Is Secure Memory Encryption supported on my AMD platform?

Updated -

AMD's SME (Secure Memory Encryption) feature was first enabled in Red Hat Enterprise Linux 7.5. This technology uses a single key to encrypt system memory which is generated by the AMD Secure Processor at boot.

SME requires enablement in either the system BIOS or operating system. When enabled in the BIOS, memory encryption is transparent and can be run with any operating system. However, this feature is turned off by default on all systems booting the Red Hat Enterprise Linux kernel and must be turned on with a kernel boot parameter.

At this time there are known issues when running SME on Red Hat Enterprise Linux 7 & 8. The kdump utility, RHEL’s kernel crash dumping mechanism, is currently incompatible with some systems running in SME enabled mode.

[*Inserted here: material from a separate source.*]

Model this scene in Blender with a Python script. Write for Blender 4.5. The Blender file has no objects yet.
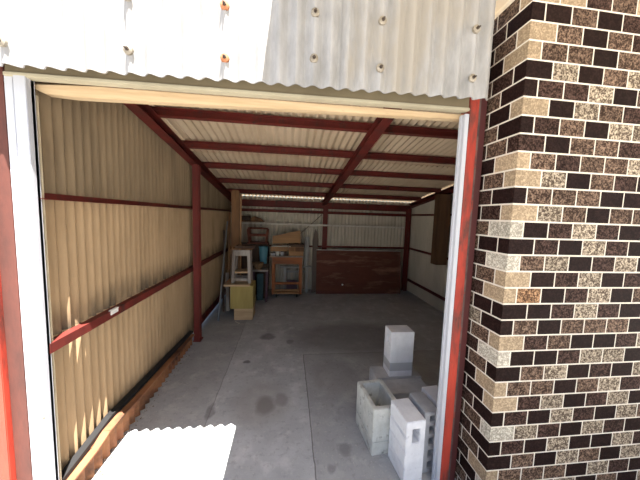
import bpy, bmesh, math, random
from mathutils import Vector as V, Matrix
random.seed(7)
S = bpy.context.scene
COL = S.collection
PI = math.pi
H = 1.6                                   # eye height

# ------------------------------------------------------------------ materials
def mat(name, base, alt=None, rough=.8, scale=6, fac=(.35, .65), stretch=(1, 1, 1), bump=0, bscale=40,
        spec=.3, metal=0, coord='Object', alt2=None, scale2=2.0, fac2=(.5, .62), detail=6):
    m = bpy.data.materials.new(name); m.use_nodes = True
    N, L = m.node_tree.nodes, m.node_tree.links
    b = N['Principled BSDF']
    b.inputs['Roughness'].default_value = rough
    b.inputs['Metallic'].default_value = metal
    b.inputs['Specular IOR Level'].default_value = spec
    tc = N.new('ShaderNodeTexCoord'); mp = N.new('ShaderNodeMapping')
    mp.inputs['Scale'].default_value = stretch
    L.new(tc.outputs[coord], mp.inputs['Vector'])
    out = None
    def noise(sc, det=detail):
        n = N.new('ShaderNodeTexNoise'); n.inputs['Scale'].default_value = sc
        n.inputs['Detail'].default_value = det; n.inputs['Roughness'].default_value = .62
        L.new(mp.outputs[0], n.inputs['Vector']); return n.outputs['Fac']
    def ramp(f, a, c):
        r = N.new('ShaderNodeMapRange'); r.inputs['From Min'].default_value = a; r.inputs['From Max'].default_value = c
        L.new(f, r.inputs['Value']); return r.outputs[0]
    def mix(f, a, c):
        x = N.new('ShaderNodeMix'); x.data_type = 'RGBA'
        L.new(f, x.inputs['Factor'])
        for v, i in ((a, 6), (c, 7)):
            if isinstance(v, tuple): x.inputs[i].default_value = (*v, 1)
            else: L.new(v, x.inputs[i])
        return x.outputs[2]
    if alt: out = mix(ramp(noise(scale), *fac), base, alt)
    if alt2: out = mix(ramp(noise(scale2), *fac2), out or base, alt2)
    if out: L.new(out, b.inputs['Base Color'])
    else: b.inputs['Base Color'].default_value = (*base, 1)
    if bump:
        bp = N.new('ShaderNodeBump'); bp.inputs['Strength'].default_value = bump; bp.inputs['Distance'].default_value = .004
        L.new(noise(bscale), bp.inputs['Height']); L.new(bp.outputs[0], b.inputs['Normal'])
    m['_n'] = 1
    return m, N, L, b, mp, noise, ramp, mix, out
def M(*a, **k): return mat(*a, **k)[0]

RED = M('red oxide paint', (.165, .024, .018), (.095, .02, .016), rough=.6, scale=5, stretch=(1, 1, .35), bump=.25,
        alt2=(.06, .028, .022), scale2=9, fac2=(.56, .68))
POSTRED = M('worn red paint', (.46, .055, .032), (.27, .035, .024), rough=.5, scale=4, stretch=(2, 2, .5), bump=.5, bscale=25,
            alt2=(.10, .04, .032), scale2=4.5, fac2=(.5, .62))
MAROON = M('shade darkened red paint', (.10, .022, .022), (.055, .022, .022), rough=.55, scale=6, stretch=(1, 1, .3), bump=.3)  # post red with the shade of the set-back flange put into its colour
GREYRUST = M('grey scaled steel', (.15, .10, .09), (.07, .05, .05), rough=.8, scale=14, bump=.5,
             alt2=(.27, .05, .035), scale2=5, fac2=(.55, .63))
RUSTPOST = M('rusted brown red paint', (.12, .04, .03), (.065, .028, .023), rough=.7, scale=8, stretch=(1, 1, .4), bump=.6, bscale=30,
             alt2=(.36, .055, .03), scale2=6, fac2=(.62, .68))
ALU = M('white aluminium', (.50, .52, .57), (.44, .455, .50), rough=.4, scale=3, stretch=(3, 3, .3))
CREAM = M('cream painted strip', (.60, .52, .38), (.48, .40, .28), rough=.6, scale=8)
RAILGREEN = M('olive grey rail', (.21, .172, .108), (.17, .14, .088), rough=.5, scale=4)
RAILPALE = M('pale olive rail', (.42, .385, .285), (.35, .315, .23), rough=.5, scale=4)
LINTEL = M('pale lintel timber', (.55, .42, .265), (.45, .325, .19), rough=.75, scale=5, stretch=(.5, 6, 9), bump=.3,
           alt2=(.26, .17, .10), scale2=14, fac2=(.68, .74))
FASCIA = M('weathered cement sheet', (.32, .32, .325), (.235, .235, .235), rough=.9, scale=16, stretch=(1, 1, .35), bump=.5, bscale=60,
           alt2=(.28, .262, .235), scale2=3)
SLATE, N, L, b_, mp_, noise_, ramp_, mix_, out_ = mat('stained cement sheet', (.41, .285, .165), (.32, .22, .125), rough=.9, scale=4, stretch=(1.5, 1.5, .4), bump=.3,
          alt2=(.27, .19, .105), scale2=2.2, fac2=(.55, .75))
_s = N.new('ShaderNodeSeparateXYZ'); _t = N.new('ShaderNodeTexCoord'); L.new(_t.outputs['Object'], _s.inputs[0])
def _soot(col, z0, z1):                       # soot caught on the sheet above a rail
    r = N.new('ShaderNodeMapRange'); r.inputs['From Min'].default_value = z1; r.inputs['From Max'].default_value = z0; L.new(_s.outputs[2], r.inputs[0])
    g = N.new('ShaderNodeMath'); g.operation = 'GREATER_THAN'; g.inputs[1].default_value = z0; L.new(_s.outputs[2], g.inputs[0])
    a = N.new('ShaderNodeMath'); a.operation = 'MULTIPLY'; L.new(r.outputs[0], a.inputs[0]); L.new(g.outputs[0], a.inputs[1])
    c = N.new('ShaderNodeMath'); c.operation = 'MULTIPLY'; L.new(a.outputs[0], c.inputs[0]); L.new(ramp_(noise_(5), .30, .62), c.inputs[1])
    return mix_(c.outputs[0], col, (.07, .055, .04))
L.new(_soot(_soot(out_, .93, 1.12), .10, .26), b_.inputs['Base Color'])
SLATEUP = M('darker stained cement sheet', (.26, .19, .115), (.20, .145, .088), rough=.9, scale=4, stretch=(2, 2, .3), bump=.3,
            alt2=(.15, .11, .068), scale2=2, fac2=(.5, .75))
SLATEBACK = M('grey cement sheet', (.60, .55, .46), (.50, .455, .37), rough=.9, scale=4, stretch=(1, 1, .3), bump=.3)
ROOF = M('pale roof sheet', (.66, .53, .38), (.55, .43, .295), rough=.9, scale=3, stretch=(1.5, .5, 1), bump=.3)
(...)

It could be necessary to disable SME before attempting to capture a kdump for debugging purposes. Red Hat Quality Engineering has also seen issues with select storage controllers which can cause the system to encounter boot failures when SME is enabled. Due to the issues discovered on this technology, certification of systems with AMD Epyc processors was conducted with SME disabled. Once the AMD SME technology has stabilized, certification will be conducted with SME enabled.

Red Hat is committed to enabling the SME technology and is working with our partners AMD, Dell, and HPE to resolve these issues as quickly as possible. Until that time Red Hat recommends you do not enable SME on your production systems. If you experience SME related issues on your AMD Epyc systems you are encouraged to report them in the Red Hat Customer Portal so Red Hat Engineering and Quality Engineering Teams can work with our OEM partners to resolve them as quickly as possible.

To verify if SME is currently active on a system, use the following command:

# dmesg|grep -i sme

If SME is enabled and active, the following output should be seen:

[    0.000000] AMD Secure Memory Encryption (SME) active

To disable SME on affected systems, look for and remove the following kernel boot parameter:

mem_encrypt=on

Then reboot the system to disable Secure Memory Encryption. If SME is enabled in the system BIOS, contact your OEM provider for details on how to correctly disable the technology before attempting a kdump.